The bass is better than the 8B‘s vintage and topology might lead one to expect. It is not the amplifier’s greatest strength — deep bass control into difficult speaker loads can expose the finite output impedance that any tube amplifier carries, and listeners accustomed to high-damping-factor solid-state designs will notice a slightly looser character below 80Hz or so, particularly into speakers with complex or low-impedance bass profiles. Into more benign loads and with efficient full-range speakers of the sort that were common in the 8B‘s era, this is much less of an issue, and the low end is defined enough to be convincing rather than flattering.
The treble is extended and clean without any of the softness or early rolloff that plagued lesser tube designs of the period, but it is not aggressive or forward. Cymbal decay trails naturally rather than being cut short or artificially brightened. The high-frequency presentation is revealing enough to expose poor recordings without making them unlistenable — a balance that speaks to the circuit’s competence as a neutral reproducer rather than a euphonic colorist.

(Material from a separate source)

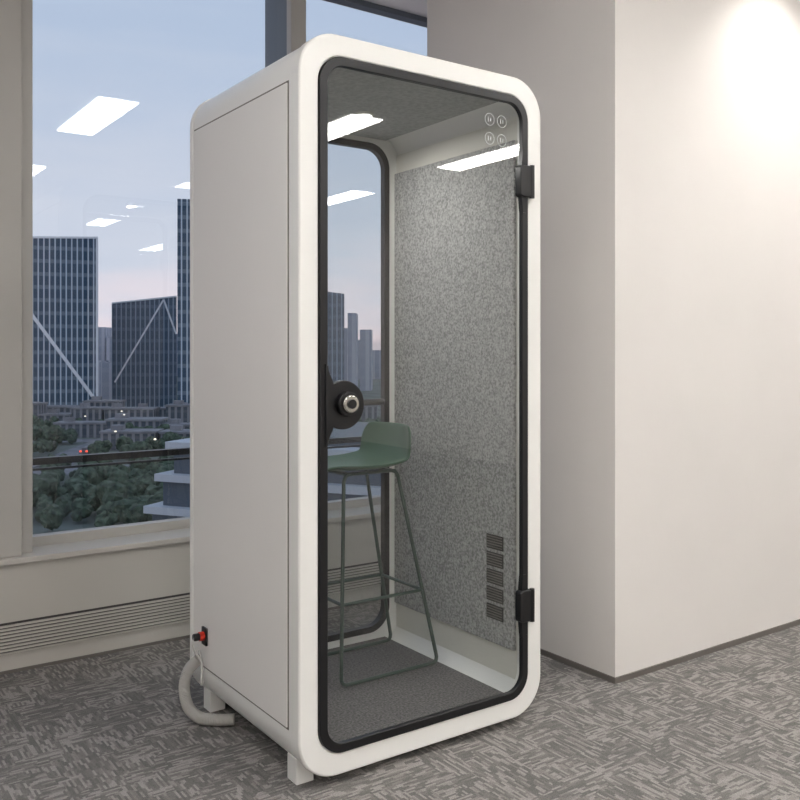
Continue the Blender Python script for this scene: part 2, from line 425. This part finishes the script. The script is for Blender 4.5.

Legacy and What It Means Now
Saul Marantz sold his company to Superscope in 1964, and with that transaction the original ethos that had produced the Model 7 and 8B largely departed the brand. The Marantz name continued — and continues today, attached to equipment that bears no meaningful engineering relationship to the Chatham and Manhattan work of the 1950s and early 1960s — but the original Marantz is a different company, and those early products occupy a distinct and somewhat separate place in the history of audio.
The 8B has appreciated accordingly. Original examples in good condition command prices that would have seemed implausible a generation ago, and the restoration industry built around them — replacement capacitors, matched tube sets, specialist rewiring — is active enough to indicate that the appetite for ownership is both wide and genuine. This is partly the operation of nostalgia and scarcity on market price, but it is not reducible to that alone. The 8B genuinely competes with contemporary tube amplifiers at price points that dwarf its current market value when adjusted for inflation, and in some respects — particularly the quality of its output transformers and the coherence of its circuit design — it remains an instruction to living engineers about what matters and why.
What the Model 8B represents, ultimately, is a particular proposition about how high fidelity should be pursued: through the careful selection of a topology understood in depth, the deployment of high-quality components without budget-driven compromise, and the discipline to stop adding complexity once the essential problem is solved. Saul Marantz was not building these amplifiers to satisfy a marketing brief or a price target. He was building the amplifier he wanted to own, at a standard he personally found acceptable. The result, six decades later, still makes that evident to anyone who bothers to listen.